SafetyNet generates “red flag” reports which tells a company which of its work sites have a higher risk of safety incidents, says Schultz.

“As you collect more safety observations — leading indicator data — you fuel the data analytics and the predictive models get better and start predicting where your incidents are going to occur, and then you can prevent them,” he says.

Tim Smith, safety manager for Cummins Rocky Mountain, talks about the value of data analytics in reducing the company’s injury rates.

“It enables us to establish a relationship between leading and lagging indicators so we can understand whether we’re looking in the right operations and aspects of our business operations to identify opportunities to get better,” says Smith in a video posted on Predictive Solutions’ website.

What the future holds Still in its infancy, data analytics for injury prevention takes many forms and goes by different names — predictive analytics, leading indicators — and the technology that fuels this capability will need a series of enhancements to maximize the potential in predicting and preventing the next injury.

For Deloitte, helping companies understand and take advantage of their vast corporate data is key.

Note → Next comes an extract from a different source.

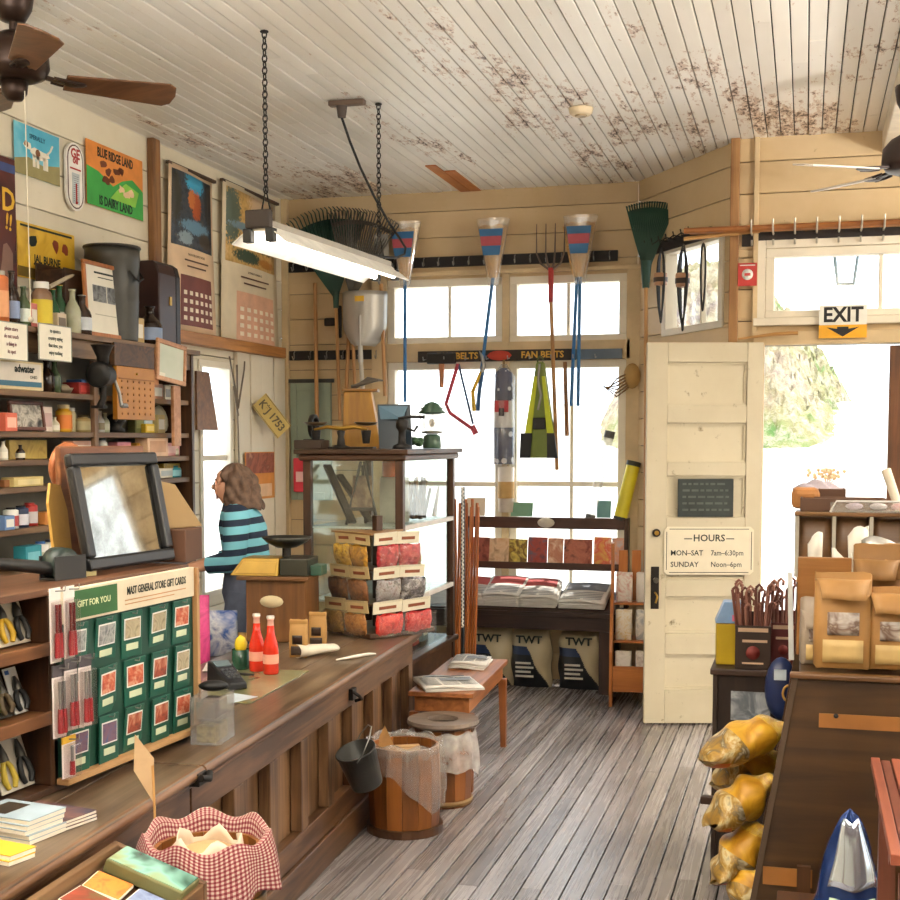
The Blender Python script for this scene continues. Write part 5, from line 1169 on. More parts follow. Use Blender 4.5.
# wooden stand with scale
SW_ = wood('8a5c30', '5c3a1c', 2, 3, .45); SWX = wood('94683a', '64401f', 0, 3, .45)
q = P(276, 655, z=CTOP)
t = thing('wooden_stand', 'brown wooden counter cabinet with oval label carrying the scale', 'stand', V((-2.50, 5.98, CTOP+.001)), .12)
mb = MB(SW_); mb.box(-.15, .15, -.11, .16, .0, .305); mb.build('case', t, bevel=.004)
mb = MB(SWX); mb.box(-.19, .17, -.14, .18, .306, .325); mb.build('top', t, bevel=.003)
mb = MB(SWX); mb.box(-.17, .16, -.13, .17, .0, .02); mb.build('base_moulding', t, bevel=.003) if False else None
mb = MB(mat('d8c8a0')); mb.tf(tr(-.02, -.1115, .2) @ FX); mb.lathe([(0, 0), (.06, 0), (.06, .001), (0, .001)], 24, wob=lambda a, i: 1/math.sqrt(math.cos(a)**2+(2.0*math.sin(a))**2)); mb.build('oval_label', t)
zt_ = CTOP+.327
t = thing('counter_scale', 'old counter scale with brass front panel and dark round pan', 'scale', V((-2.53, 5.97, zt_)), .12)
mb = MB(mat('3a3a30', .4, .3)); mb.box(.05, .19, -.1, .12, 0, .085); mb.build('weigh_body', t, bevel=.006)
mb = MB(mat('a88428', .35, .3)); mb.hexa([(-.2, -.11, 0), (.045, -.11, 0), (.045, .1, 0), (-.2, .1, 0), (-.14, -.08, .085), (.045, -.08, .085), (.045, .08, .085), (-.14, .08, .085)]); mb.build('brass_housing', t, bevel=.004)
mb = MB(mat('c8a040')); mb.hexa([(-.17, -.112, .014), (.03, -.112, .014), (.03, -.108, .014), (-.17, -.108, .014), (-.135, -.092, .068), (.03, -.092, .068), (.03, -.088, .068), (-.135, -.088, .068)]); mb.build('dial_panel', t)
mb = MB(IRON); mb.cyl((.06, 0, .085), (.06, 0, .13), .022); mb.build('pan_post', t)
mb = MB(mat('3f3f3a', .3, .6)); mb.lathe([(0, .13), (.05, .133), (.1, .16), (.125, .185), (.12, .186), (.09, .165), (.0, .14)], 28, c=(.06, 0, 0)); mb.build('pan', t)
mb = MB(mat('3a5a4a', .4)); mb.box(.195, .25, -.06, .06, .0, .05); mb.build('weight_tray', t, bevel=.004)
# ================================================================ CANDY RACK
cA, cL, cR = P(370, 640, z=CTOP), P(318, 630, z=CTOP), P(418, 632, z=CTOP)
uL = (cL-cA); uL.normalize(); uR = V((-uL.y, uL.x, 0)); uR = uR if uR.dot(cR-cA) > 0 else -uR
S = .42
O = cA+uL*0+V((0, 0, .002)); CRZ = math.atan2(-uL.y, -uL.x)-.0
base = cA+uL*S/2+uR*S/2
t = thing('candy_rack', 'dark wooden tiered rack hung with bags of candy on the counter end', 'rack', V((base.x, base.y, CTOP+.002)), CRZ)
RKH = .50
mb = MB(DKWX); mb.box(-S/2, S/2, -S/2, S/2, 0, .025); mb.build('base', t, bevel=.004)
mb = MB(DKWV); mb.box(-.02, .02, -.02, .02, .026, RKH+.1); mb.build('centre_post', t, bevel=.003)
for k, z in enumerate((.16, .33, RKH)):
    mb = MB(DKWX); s_ = S/2-.02-.02*k; mb.box(-s_, s_, -s_, s_, z, z+.012); mb.build('tier', t, bevel=.003)
mb = MB(wood('a87c4a', '7a5630', 0, 3)); mb.prism([(-.17, -.17), (.17, -.17), (.0, .17)], RKH+.013, RKH+.022); mb.build('top_panel', t)
CRM = tr(base.x, base.y, CTOP+.002) @ rotm('Z', CRZ)
FILM2 = thin_glass('candy_film', 'fdfcf8', .12, .05)
def candybag(side, col, row, lab, m, hm, scale_=40):
    s_ = S/2-.02-.02*row; z = (.16, .33, RKH)[row]; x = (-.5+col)*s_*.98
    M = CRM @ rotm('Z', side) @ tr(x, -s_-.012, z+.012) @ rotm('X', .10+rnd.uniform(-.02, .05)) @ rotm('Y', rnd.uniform(-.05, .05))
    g = thing('candy_bag', lab, 'candy bag', M=M, group='candy bags on the counter rack')
    w = s_*.96
    mb = MB(hm); mb.box(-w/2, w/2, -.004, 0, -.05, .012); mb.use(mat('8a4a2a')); mb.box(-w*.3, w*.3, -.0046, -.004, -.03, -.014); mb.build('header_card', g)
    mb = MB(m); r_ = random.Random(col+row*7+int(side*5))
    ph = [r_.uniform(0, 6) for _ in range(4)]
    def fn(u, v):
        a = 2*PI*u; k = math.sin(PI*min(1, .12+v*.95))**.6
        return V((w*.47*math.cos(a)*(.9+.1*k), -.022+(-.032*k if math.sin(a) < 0 else .016*k)*abs(math.sin(a))+.003*math.sin(9*a+ph[0]+v*14), -.052-.112*v+.004*math.sin(a*4+ph[1])))
    mb.sheet(fn, 28, 10, True, True); mb.build('filled_pouch', g)
    mb = MB(FILM2); mb.sheet(lambda u, v: V((w*.5*(u*2-1), -.058-.008*math.sin(u*9+ph[2])*math.sin(v*7), -.05-.11*v)), 8, 6); mb.build('clear_film', g)
    return g
GOLD = [art(['6a4a20', 'c89a30', 'e0b848', '8a6428'], 40, 3), art(['6a4a1c', 'b8862a', 'd8a83a'], 30, 5), art(['3a2416', '6a4426', '8a5c34'], 40, 7), art(['4a3020', '7a4c2a', '9a6a3c'], 36, 8), art(['5a4224', '8a6a3a', 'a88448'], 44, 9), art(['6a4424', 'a87038', 'c08a4a'], 38, 11)]
REDS = [art(['7a1420', 'b82a34', 'd85a58'], 40, 3), art(['7a1c2a', 'c03a40', 'd87a78'], 44, 4), art(['3a3034', 'a8a4a4', '6a3a40'], 34, 5), art(['1c1a1e', '4a4448', 'b8b4b8'], 26, 6), art(['8a1414', 'd82a24', 'e85a44'], 38, 7), art(['7a1418', 'c82a2a', 'e0706a'], 44, 8)]
TAGM = mat('cdb684', .6)
pos = [['bottom', 'middle', 'top'], ['outer', 'corner']]
names_g = ['amber', 'honey yellow', 'dark chocolate', 'brown nut', 'olive brown', 'caramel']; names_r = ['deep red', 'pale red', 'silver and maroon', 'black and white', 'bright red', 'cherry red']
k = 0
for row in (2, 1, 0):
    for col in (0, 1):
        candybag(0, col, row, '%s candy bag on the %s tier of the rack face toward the soda bottles' % (names_g[k], pos[0][row]), GOLD[k], TAGM)
        candybag(PI/2, col, row, '%s candy bag on the %s tier of the rack face toward the aisle' % (names_r[k], pos[0][row]), REDS[k], mat('e0d8c0', .6)); k += 1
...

“What we are looking at is what other points of data do these companies have access to that they have traditionally not tapped into,” says Stewart. “We’re trying to understand what we don’t know… does that data add value when they combine it with other data sets?”

One thing experts are certain about is that leading indicators are overtaking lagging indicators in providing good intelligence for improved safety and preventing injuries and fatalities in the workplace.

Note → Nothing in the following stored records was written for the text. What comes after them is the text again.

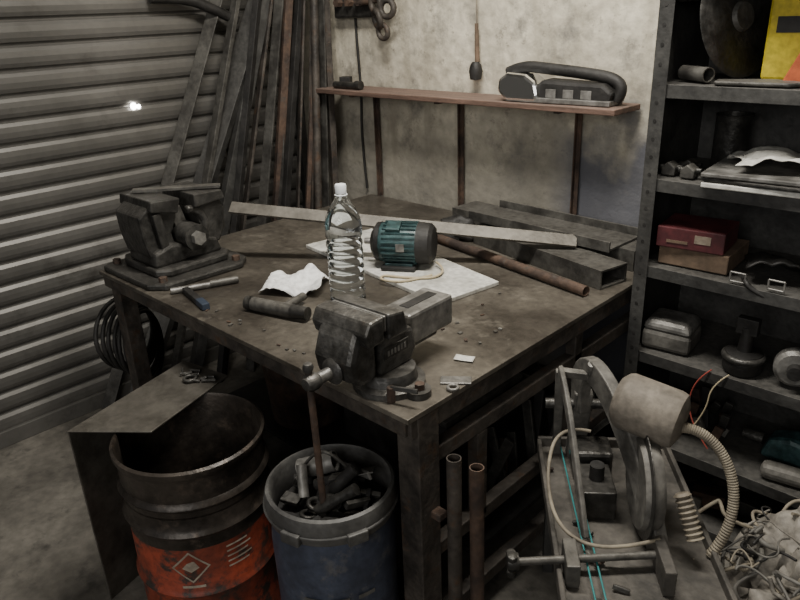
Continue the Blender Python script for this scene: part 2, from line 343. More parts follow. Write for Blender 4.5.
prism('far_jaw_cap',[(.04,.225),(.04,.272),(.15,.268),(.16,.235)],-.11,.11,m_cast,bevel=.004)
cyl('pivot',(-.06,.02,.13),(.13,.02,.13),.045,m_cast); cyl('pivot_nut',(.13,.02,.13),(.15,.02,.13),.025,m_alu,seg=6)
torus('curved_arm',(.085,.02,.16),.06,.014,m_castb,normal=(1,0,0),arc=math.pi)
box('cutter_block',(.02,-.0,.19),(.06,.05,.07),m_steel,rot=(.3,0,.2))
for i,(a,b) in enumerate([(-.155,-.15),(.155,-.14),(.16,.14),(-.16,.15)]): cyl('hold_bolt_%d'%i,(a,b,.02),(a,b,.038),.014,m_rust,seg=6)
flatbar('top_blade',(-.08,-.08,.282),(.09,.16,.277),.035,.01,m_steel)
resetM(); group('lever_shear')
flatbar('steel_flat_bar',(-2.115,1.31,1.00),(-1.14,2.0,.888),.046,.010,m_barm,tilt=-38); group('steel_flat_bar')
# ================================================================ BOTTLE
R=.054;prof=[(0,.004),(.03,0),(.05,.003),(R,.015)]
z=.03
for k in range(7):
    prof+=[(R,z),(R-.003,z+.008),(R,z+.016)]; z+=.024
prof+=[(R,.2),(R-.006,.21),(R,.22),(R,.255),(.05,.275),(.038,.30),(.022,.325),(.0145,.34),(.0145,.36)]
setM((-1.50,1.295,.80))
lathe('bottle_body',prof,m_pet)
lathe('cap',[(0.0,.345),(.016,.345),(.017,.366),(.015,.37),(0,.37)],m_cap); torus('neck_ring',(0,0,.34),.017,.002,m_cap)
resetM(); group('water_bottle')
# ================================================================ MOTOR on bench
setM((-1.585,1.625,.815),D(30),sc=.97)
for s in (-1,1): box('foot_%d'%s,(.0,s*.06,.008),(.12,.035,.014),m_dark)
box('pedestal',(0,0,.014),(.1,.12,.02),m_teal)
lathe('housing',[(0,-.075),(.066,-.075),(.07,-.06),(.07,.06),(.066,.075),(0,.075)],m_teal,(0,0,.082),(1,0,.082))
for k in range(26):
    a=2*math.pi*k/26; bar('fin_%d'%k,(-.058,.072*math.cos(a),.082+.072*math.sin(a)),(.058,.072*math.cos(a),.082+.072*math.sin(a)),.005,.005,m_teal,bevel=0)
lathe('fan_cover',[(0,0),(.058,0),(.07,-.012),(.073,-.05),(.073,-.055)],m_dark,(.115,0,.082),(2,0,.082))
lathe('end_bell',[(0,0),(.04,0),(.068,.018),(.07,.035)],m_dark,(-.105,0,.082),(1,0,.082))
cyl('shaft',(-.135,0,.082),(-.1,0,.082),.011,m_bright)
box('terminal_box',(-.02,-.03,.145),(.05,.05,.02),m_teal,rot=(.35,0,0))
box('rating_plate',(0.01,-.0755,.085),(.03,.003,.028),m_alu)
resetM(); group('electric_motor')
cable('power_cable',[(-1.48,1.68,.83),(-1.42,1.66,.825),(-1.40,1.58,.8195),(-1.50,1.52,.8195),(-1.56,1.50,.8195),(-1.53,1.46,.8195),(-1.45,1.50,.8195),(-1.43,1.6,.8195)],.004,m_yelw); group('power_cable')
prism('white_board',[(-2.03,1.56),(-1.27,1.455),(-1.235,1.70),(-1.98,1.86)],.8005,.814,m_white,'z',bevel=.002); group('white_board')
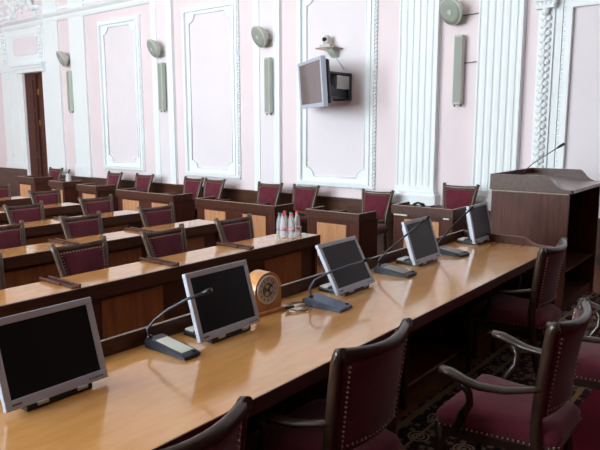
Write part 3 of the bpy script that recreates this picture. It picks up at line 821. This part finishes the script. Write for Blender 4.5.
MB().tube([(-.03, .0, .12), (-.075, .005, .12)], [.035, .03], 12).build('lens', M['black'], t)
cab = MB().tube([(XW-.03, 5.60, 2.83), (XW-.02, 5.59, 2.7), (XW-.05, 5.42, 2.52)], .008, 6).build('camera_cable', M['whitewire'])
tag(cab, 'thin white cable hanging from the wall shelf to the television bracket', 'cable')

# ------------------------------------------------------------------ light: daylight through the tall windows
w = bpy.data.worlds.new('World'); scene.world = w; w.use_nodes = True
bg = w.node_tree.nodes['Background']
bg.inputs['Color'].default_value = (.84, .95, 1.0, 1); bg.inputs['Strength'].default_value = 24
for a, b in WIN:
    L = bpy.data.lights.new('window_portal', 'AREA'); L.shape = 'RECTANGLE'; L.size = WZ1-WZ0; L.size_y = b-a
    L.cycles.is_portal = True
    o = bpy.data.objects.new('window_portal', L); COL.objects.link(o)
    o.location = (XL-.1, (a+b)/2, (WZ0+WZ1)/2); o.rotation_euler = (0, R(-90), 0)

# ------------------------------------------------------------------ camera
yaw, pitch, roll = R(38.261), R(8.834), R(-.055)
fw = Vector((math.cos(yaw)*math.cos(pitch), math.sin(yaw)*math.cos(pitch), -math.sin(pitch)))
rr = fw.cross(Vector((0, 0, 1))).normalized(); uu = rr.cross(fw)
r2 = rr*math.cos(roll)+uu*math.sin(roll); u2 = uu*math.cos(roll)-rr*math.sin(roll)
cam = bpy.data.cameras.new('camera'); co = bpy.data.objects.new('camera', cam); COL.objects.link(co)
co.matrix_world = Matrix(((r2.x, u2.x, -fw.x, 0), (r2.y, u2.y, -fw.y, 0), (r2.z, u2.z, -fw.z, 1.65), (0, 0, 0, 1)))
cam.sensor_width = 36; cam.sensor_fit = 'HORIZONTAL'; cam.lens = 621.57/600*36; cam.clip_start = .05
scene.camera = co
vs = scene.view_settings
vs.view_transform = 'Standard'; vs.look = 'None'; vs.gamma = 1; vs.use_curve_mapping = False
vs.exposure = 0.0
scene.cycles.max_bounces = 10; scene.cycles.diffuse_bounces = 6
scene.cycles.use_denoising = True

In mining, industry observers note that while the number of lost-time injuries has consistently gone down over the last decade, the number of fatalities seem to have plateaued — and safety advocates continue to look for new and better approaches to prevention.

“Traditional approaches to date have not seemed to reduce the percentage of fatalities,” Stewart says. “So there’s a drive to take a different approach to the same challenge and the difference here will be looking at all of these data sources and converting them into some form of intelligence.”

The advantage and value of leading indicators also becomes more prevalent as companies start to improve their safety performance.

“I do think (data analytics) is the next level of health and safety,” says Lafarge’s Roach. “We’re still on that path of finding better ways to capture the data, finding more consistent ways to capture it. You get to a certain level of health and safety and you start to see your lagging indicators levelling off.

“We’re at that point now where our incident rate is quite low and we’ve got to do some innovative things to try to get it down to world-class.”